Sunday, July 28, 2019

The Man Who Bridged the Mist by Kij Johnson

The Man Who Bridged the Mist, a novella that is available as a standalone or the excellent collection At the Mouth of the River of Bees, was my favorite fiction that I read for the first time in 2016. I’ve thought about it at least every other month in the interim despite not rereading it until now. As I’m continuing my read/reread of Lovecraftian fiction, I wanted to return to this now that I've read more actual Lovecraft. This has Lovecraftian elements, but is its own entity; it’s also better than anything I’ve read by the old guy yet.
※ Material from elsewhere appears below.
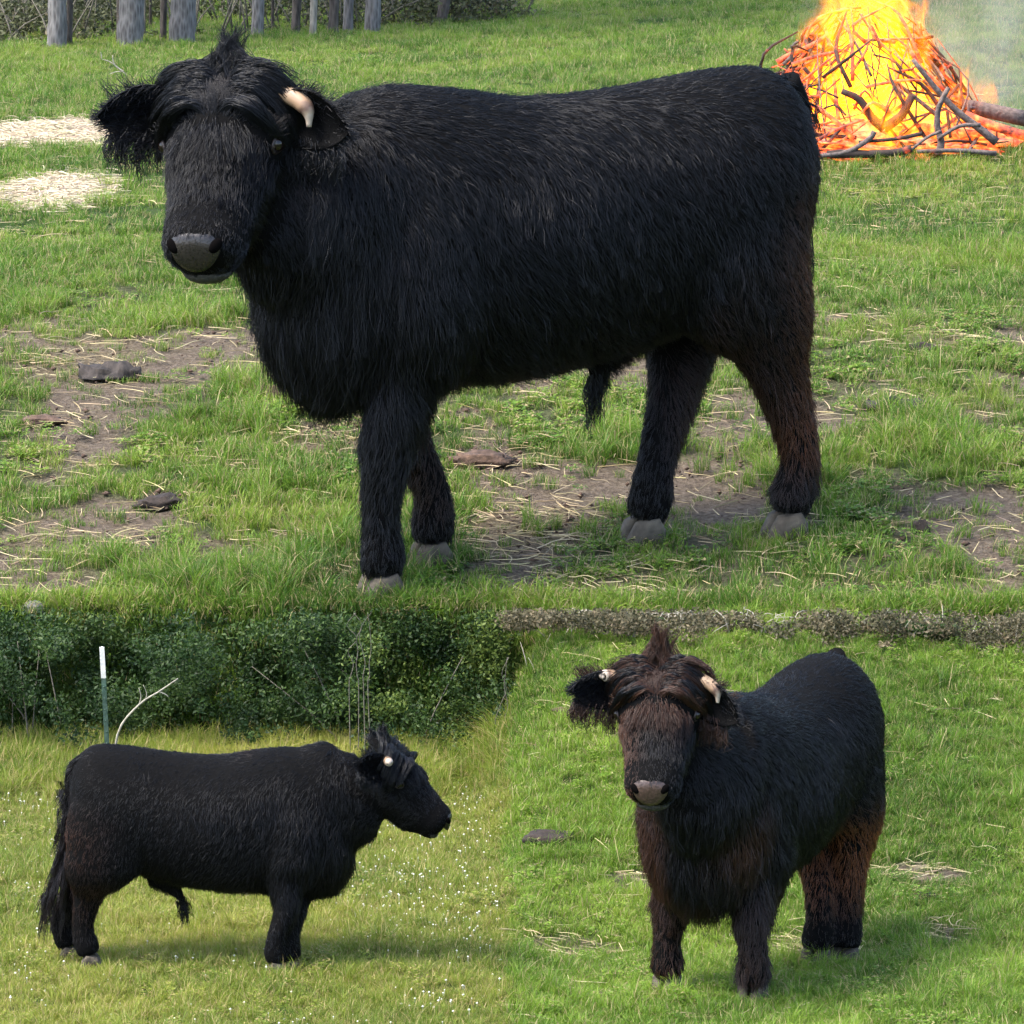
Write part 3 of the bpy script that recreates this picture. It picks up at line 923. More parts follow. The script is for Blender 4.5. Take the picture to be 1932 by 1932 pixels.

It’s a fantasy in an alternate world that does have some overlap with Lovecraft. But in that world Johnson weaves a story that is partly David McCullough feat of engineering story and partly a love story. Lovecraft was fond of vast onyx castles and the like, but he never dwelled on the experience of building one. It certainly doesn’t appear to have occurred to him to write a love story. These genres mix surprisingly well.

The nation in this world is divided by a mist river that corrodes most materials except for metals, certain woods and ropes made from the skins of the fish that swim in it. The mist is denser than water and caustic. Deep under the river of mist live the Big Ones, largely unseen but deadly creatures. The mist can only be crossed on light skiffs, and the passage is dangerous. An engineer is brought there to build a bridge across the river.

In excellent prose, Johnson tells a story that is wise about the ways that all technological advances shape society and its effects on individuals. What happens to the skiff pilots when the bridge is finished? Is connecting the two halves of the kingdom a good thing? It seems likely, but is it worth the cost? There is a real understanding of the satisfaction of a job well done, that is counterbalanced by a real understanding that every advance is a leaving of something else, for good and ill. There is a real understanding of economics. The love story pays off in a believable way; emotional but not naive about the future. It evokes that sense of divine discontent that Kenneth Graham talked about in The Wind and the Willows*; a childlike awe without being childish. It is a perfect story all round.

Canon.

*In addition to this and the River of Bees collection, if you grew up on Wind in the Willows, Johnson's sequel to that The River Bank is also excellent!